The film's cultural rise occurred entirely on home video and the early DVD market. By 2005, Donnie Darko had become one of the most-rented and most-discussed cult films of the early 2000s. The film's specific cultural moment — late teenage to early twenties American viewers across the 2002-2008 period — produced an audience for which Donnie Darko was structurally important in ways the mainstream theatrical audience had not registered. The film's cultural footprint exceeds its commercial trajectory by a substantial margin.

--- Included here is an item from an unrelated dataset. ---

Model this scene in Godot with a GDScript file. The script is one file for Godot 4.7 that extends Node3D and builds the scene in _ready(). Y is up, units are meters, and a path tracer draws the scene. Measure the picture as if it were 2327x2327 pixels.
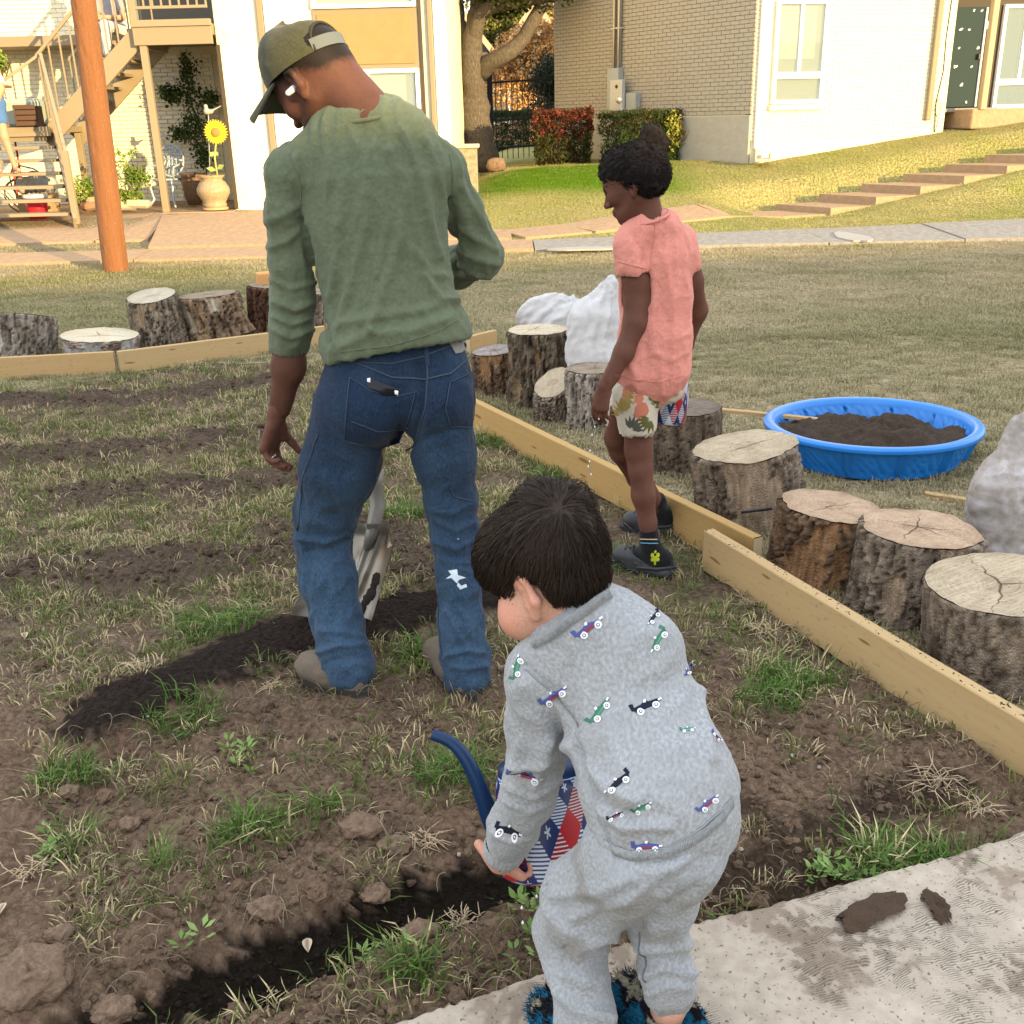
extends Node3D

# ---------------------------------------------------------------- helpers
var M := {}
var used := {}
var noise_a := FastNoiseLite.new()
var noise_b := FastNoiseLite.new()
var noise_c := FastNoiseLite.new()
const EYE := Vector3(0, 1.5, 0)


func lc(r: float, g: float, b: float) -> Color:
	return Color(r, g, b).linear_to_srgb()


func numbered(called: String, parent: Node) -> String:
	var key := str(parent.get_instance_id()) + called
	if not used.has(key):
		used[key] = 0
		return called
	used[key] += 1
	return "%s_%03d" % [called, used[key]]


func tag(o: Node, label: String, category: String, group := "", kind := "") -> Node:
	if label != "":
		o.set_meta("label", label)
	if category != "":
		o.set_meta("category", category)
	if group != "":
		o.set_meta("group", group)
	if kind != "":
		o.set_meta("kind", kind)
	return o


func thing(called: String, label: String, category: String, at := Vector3.ZERO, turn := 0.0, group := "") -> Node3D:
	var o := Node3D.new()
	o.name = numbered(called, self)
	add_child(o)
	o.position = at
	o.rotation.y = turn
	tag(o, label, category, group)
	return o


func put(called: String, mesh: Mesh, m: Material, parent: Node = self) -> MeshInstance3D:
	var o := MeshInstance3D.new()
	o.mesh = mesh
	o.material_override = m
	o.name = numbered(called, parent)
	parent.add_child(o)
	return o


func fin(st: SurfaceTool, normals := true) -> ArrayMesh:
	if normals:
		st.generate_normals()
	return st.commit()


func obj(called: String, st: SurfaceTool, m: Material, parent: Node = self) -> MeshInstance3D:
	return put(called, fin(st), m, parent)


func struct(called: String, st: SurfaceTool, m: Material, parent: Node = self) -> MeshInstance3D:
	var o := obj(called, st, m, parent)
	if parent == self:
		o.set_meta("kind", "structure")
	return o


func mk() -> SurfaceTool:
	var st := SurfaceTool.new()
	st.begin(Mesh.PRIMITIVE_TRIANGLES)
	st.set_uv(Vector2.ZERO)
	return st


func tri(st: SurfaceTool, a: Vector3, b: Vector3, c: Vector3) -> void:
	st.add_vertex(a)
	st.add_vertex(b)
	st.add_vertex(c)


func quad(st: SurfaceTool, a: Vector3, b: Vector3, c: Vector3, d: Vector3) -> void:
	st.set_uv(Vector2(0, 1))
	st.add_vertex(a)
	st.set_uv(Vector2(0, 0))
	st.add_vertex(b)
	st.set_uv(Vector2(1, 0))
	st.add_vertex(c)
	st.set_uv(Vector2(0, 1))
	st.add_vertex(a)
	st.set_uv(Vector2(1, 0))
	st.add_vertex(c)
	st.set_uv(Vector2(1, 1))
	st.add_vertex(d)


# box with chamfered edges
func bx(st: SurfaceTool, c: Vector3, s: Vector3, b := Basis(), ch := 0.004) -> void:
	st.set_smooth_group(-1)
	var h := s * 0.5
	ch = minf(ch, minf(h.x, minf(h.y, h.z)) * 0.6)
	var i := h - Vector3(ch, ch, ch)
	for ax in 3:
		for sg in [-1.0, 1.0]:
			var u := (ax + 1) % 3
			var v := (ax + 2) % 3
			var q: Array[Vector3] = []
			for k in [[-1, -1], [1, -1], [1, 1], [-1, 1]]:
				var p := Vector3.ZERO
				p[ax] = sg * h[ax]
				p[u] = k[0] * i[u]
				p[v] = k[1] * i[v]
				q.append(c + b * p)
			if sg > 0:
				quad(st, q[3], q[2], q[1], q[0])
			else:
				quad(st, q[0], q[1], q[2], q[3])
	for ax in 3:
		var u := (ax + 1) % 3
		var v := (ax + 2) % 3
		for su in [-1.0, 1.0]:
			for sv in [-1.0, 1.0]:
				var a := Vector3.ZERO
				var d := Vector3.ZERO
				a[ax] = -i[ax]
				a[u] = su * h[u]
				a[v] = sv * i[v]
				d[ax] = -i[ax]
				d[u] = su * i[u]
				d[v] = sv * h[v]
				var a2 := a
				var d2 := d
				a2[ax] = i[ax]
				d2[ax] = i[ax]
				if su * sv > 0:
					quad(st, c + b * a, c + b * a2, c + b * d2, c + b * d)
				else:
					quad(st, c + b * d, c + b * d2, c + b * a2, c + b * a)
	for sx in [-1.0, 1.0]:
		for sy in [-1.0, 1.0]:
			for sz in [-1.0, 1.0]:
				var p1 := c + b * Vector3(sx * h.x, sy * i.y, sz * i.z)
				var p2 := c + b * Vector3(sx * i.x, sy * h.y, sz * i.z)
				var p3 := c + b * Vector3(sx * i.x, sy * i.y, sz * h.z)
				if sx * sy * sz > 0:
					tri(st, p1, p3, p2)
				else:
					tri(st, p1, p2, p3)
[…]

The Director's Cut and the question of which film to watch

Two distinct versions of Donnie Darko exist. The Theatrical Cut (2001) runs 113 minutes; the Director's Cut (2004) runs 134 minutes. The two cuts have substantively different structures. The Director's Cut includes extensive on-screen text from a fictional book called 'The Philosophy of Time Travel' that explains the film's time-travel mechanics; the Theatrical Cut leaves the mechanics significantly more ambiguous.

Most critical opinion considers the Theatrical Cut the stronger film. The ambiguity is, in this reading, the film's substance; the Director's Cut explains too much and resolves the dramatic uncertainty that the Theatrical Cut preserved. Richard Kelly has argued the opposite position — that the Director's Cut represents his original intention and the Theatrical Cut was constrained by studio interference. Both versions have been continuously available since 2004. New viewers are typically advised to start with the Theatrical Cut and seek the Director's Cut subsequently if interested in the explicit time-travel framework.

The Mad World closing sequence

The film's closing sequence — set to Gary Jules's cover of Tears for Fears's 'Mad World' — is among the most-quoted single sequences in early-2000s American cinema. The sequence cuts between the various film characters in the moments immediately following Donnie's death, with the audio of 'Mad World' over their reactions. The cumulative effect is one of the most-emotionally-direct sequences the film delivers.

Gary Jules's cover, recorded specifically for the film, became a UK number-one single in 2003 — two years after the film's release — partly on the strength of the Donnie Darko association. The cover has subsequently become culturally significant on its own terms, but its initial cultural penetration is inseparable from the closing-sequence framing the film established.

Why it's worth watching

  • It is the canonical American cult film of the early 2000s.
  • Jake Gyllenhaal's breakthrough lead.
  • The Tears for Fears 'Mad World' closing sequence.
  • Maggie Gyllenhaal (Jake's actual sister) plays his on-screen sister.

Principal cast

  • Jake Gyllenhaal as Donnie Darko
  • Jena Malone as Gretchen Ross
  • Mary McDonnell as Rose Darko
  • Holmes Osborne as Eddie Darko
  • Maggie Gyllenhaal as Elizabeth Darko
  • Patrick Swayze as Jim Cunningham
  • Drew Barrymore as Karen Pomeroy

Did you know?

  • Drew Barrymore's production company Flower Films produced the film; Barrymore herself appears in a supporting role as the high-school English teacher.
  • Richard Kelly's subsequent career (Southland Tales 2006, The Box 2009) has not matched Donnie Darko's cultural footprint. He has not directed a feature since 2009.
  • The film's soundtrack — Echo & the Bunnymen, Joy Division, Tears for Fears, Duran Duran — was a substantial commercial product in its own right and shaped the broader 2000s revival of late-1980s alternative-rock.